In 1992, in his last dispatch from Russia, British ambassador Rodric Braithwaite, who had been friendly with both Gorbachev and Yeltsin, suddenly recalled the words of his sixteenth-century compatriot, the poet George Turberville, who served as secretary in the embassy of Queen Elizabeth I to Russia’s Ivan IV. As Turberville put it, the Russians were “a people passing rude, to vices vile inclined” and their land was “such a savage soil, where laws do bear no sway, but all is at the king his will to save or else to slay.” Braithwaite expressed the hope that such a state of affairs would remain a thing of the past. Today, alas, Turberville’s description feels painfully familiar.
What was it that brought this Oxford graduate and scion of a distinguished Dorsetshire family (rumored to have been the model for the D’Urberville family of Thomas Hardy fame), as well as translator of Latin, including Ovid, to this cold, distant, and mysterious land? The answer is banally simple: debts and the need to urgently improve his fortune. Money makes the world go round, and it was straitened finances that led Turberville to traverse the treacherous waters of the northern seas, the same seas that just fourteen years earlier had doomed his fellow countryman, the explorer and “discoverer” of Muscovy, Richard Chancellor, who perished in a shipwreck as he and his son were returning from their second Russia expedition. After the sea voyage, Turberville spent a month under a sort of house arrest in a northern village, endured a long journey to Moscow, followed by another three-month imprisonment. This was 1568, the height of what would give Ivan his “Terrible” moniker: the oprichnina, a reign of terror during which lives were violently cut short (especially among the noble boyar class), lands were confiscated, and Ivan’s brutal oprichnik henchmen rode roughshod over the population.

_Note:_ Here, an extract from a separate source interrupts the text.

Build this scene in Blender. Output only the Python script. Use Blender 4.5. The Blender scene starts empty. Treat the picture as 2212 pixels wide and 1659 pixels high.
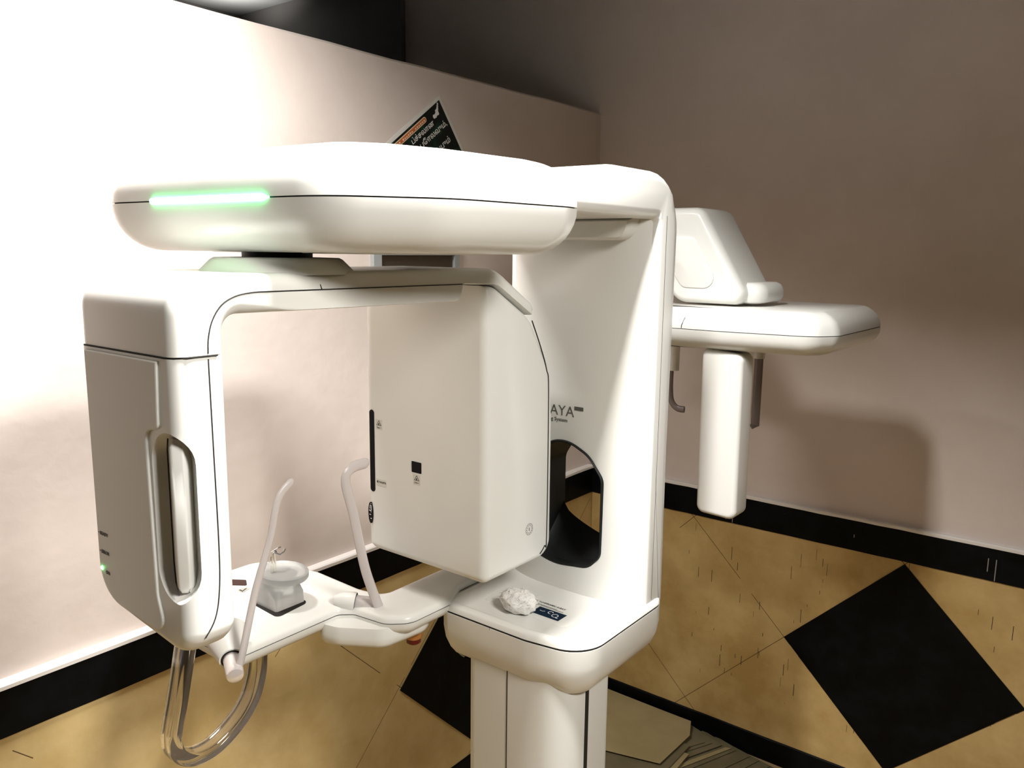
import bpy, math, random
from math import sin, cos, pi, radians as R
from mathutils import Vector, noise
random.seed(7)
S = bpy.context.scene
COL = S.collection

# ---------------------------------------------------------------- camera
cam_d = bpy.data.cameras.new('camera'); cam = bpy.data.objects.new('camera', cam_d); COL.objects.link(cam)
cam_d.sensor_width = 36.0
cam_d.lens = 36.0 * 1743.0 / 2212.0
cam_d.clip_start = 0.02
HEAD, PITCH, ROLL = R(37.9), R(9.4), R(0.66)
fw0 = Vector((-sin(HEAD), cos(HEAD), 0)); rt0 = Vector((cos(HEAD), sin(HEAD), 0)); up0 = Vector((0, 0, 1))
fw = fw0*cos(PITCH) - up0*sin(PITCH); upv = up0*cos(PITCH) + fw0*sin(PITCH)
rt = rt0*cos(ROLL) + upv*sin(ROLL); up2 = upv*cos(ROLL) - rt0*sin(ROLL)
from mathutils import Matrix
M = Matrix((rt, up2, -fw)).transposed().to_4x4(); M.translation = Vector((0, 0, 2.19))
cam.matrix_world = M
S.camera = cam

# ---------------------------------------------------------------- world, lamps, exposure
S.view_settings.view_transform = 'Standard'; S.view_settings.look = 'None'
S.view_settings.exposure = 0.0; S.view_settings.gamma = 1.0; S.view_settings.use_curve_mapping = False
W = bpy.data.worlds.new('world'); S.world = W; W.use_nodes = True
W.node_tree.nodes['Background'].inputs[0].default_value = (0.55, 0.6, 0.7, 1)
W.node_tree.nodes['Background'].inputs[1].default_value = 0.004
def area(name, loc, target, sx, sy, power, col, spread=180):
    l = bpy.data.lights.new(name, 'AREA'); l.shape = 'RECTANGLE'; l.size = sx; l.size_y = sy; l.energy = power; l.color = col; l.spread = R(spread)
    o = bpy.data.objects.new(name, l); COL.objects.link(o); o.location = loc
    o.rotation_euler = (Vector(target)-Vector(loc)).to_track_quat('-Z', 'Y').to_euler()
    return o
# ceiling tube lamp close to the partition, above the machine and out of frame
area('ceiling_tube_lamp', (-0.73, 0.92, 3.12), (-0.70, 1.25, 0), 0.12, 0.30, 45, (1.0, 0.975, 0.94), 116)
area('ceiling_tube_lamp_up', (-0.68, 0.90, 3.16), (-0.60, 0.95, 5), 0.14, 0.36, 0.3, (1.0, 0.97, 0.92))
# added unseen light, lifts only the ceiling of the dark neighbouring space
area('neighbour_ceiling_fill', (-4.35, 2.85, 3.30), (-4.35, 2.9, 5), 0.2, 0.2, 3.5, (1.0, 0.98, 0.95), 110)
# added fill from the open side, brightens the low left wall and dado
area('open_side_fill', (0.90, 0.70, 3.10), (-2.0, 0.80, 0.6), 0.50, 0.50, 15, (1.0, 0.96, 0.90), 80)
# added light high beside the partition to brighten it, no known fixture
area('partition_fill', (-1.60, 0.84, 3.10), (-2.2, 0.74, 0.9), 0.10, 0.45, 36, (1.0, 0.97, 0.94), 150)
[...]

All this must have been quite terrifying for Turberville, but in the end, the mission with which he and ambassador Thomas Randolph had been charged was accomplished, and the rights and privileges of England’s Muscovy Trading Company (founded by the aforementioned Richard Chancellor) were significantly expanded. Perhaps this is not surprising, given Ivan’s strong interest in an alliance with England and its queen, with whom he conducted a lengthy correspondence.
While in Moscow, Turberville began sending verse to friends and relatives back home, poetic commentaries on Russia that he published upon his return home in 1569 as a separate book. Alas, no copies of this book have survived, but history was left with three epistles from it that were included in the 1589 accounts of the English explorer Richard Hakluyt. Turberville’s reports-in-verse are stunningly vivid and vehement. They have been dismissed as “pamphleteering” and their author has been accused of Russophobia, but credit should be given where credit is due. Was there really anything to praise in Russia’s oprichnina period? And there is more to these somewhat clumsy, querulous, but frank poems than condemnation.
Turberville’s poetic gifts were quite modest, but his Muscovy poems have been reprinted, studied, and translated for more than four centuries now. He succeeded in “carving out” a window onto sixteenth-century Russian life that revealed peasants with their families and livestock, townspeople with their birchbark spoons and knives carried in their belts, along with their powdered, rouged, and high-heeled daughters. We sit at the table and drink kvas and mead (the former is still the Russian’s favorite beverage, while the latter has largely been replaced by fortified wine).
Such licour as they have, and as the countrey gives, But chiefly two, one called Kuas, whereby the Mousike lives, Small ware and waterlike, but somewhat tarte in taste, The rest is Meade of honie made, wherewith their lippes they haste. And if he goe unto his neighbour as a guest, He cares for litle meate, if so his drinke be of the best.
We warm ourselves against bitter cold in a warm Russian peasant hut (one of the few things about which the poet waxed ecstatic), and we look into a window of mica he describes in detail. We learn such Russian words as muzhik (or rather mousike in his spelling, a peasant man), kolpak (a high-crowned conical cap), armyak (a long, warm cloth coat), shuba (a fur coat), rubashka (shirt), portki (trousers), and many others.
Finally, he leads us in pondering the future of this exotic kingdom. Here, alas, it must be admitted that Turberville’s predictions as to the dreary fate awaiting a country with such an unjust social order have proven all too accurate. It was specifically the reign of Ivan the Terrible that set Russia on a path to its Time of Troubles. As pamphleteering goes, pretty accurate.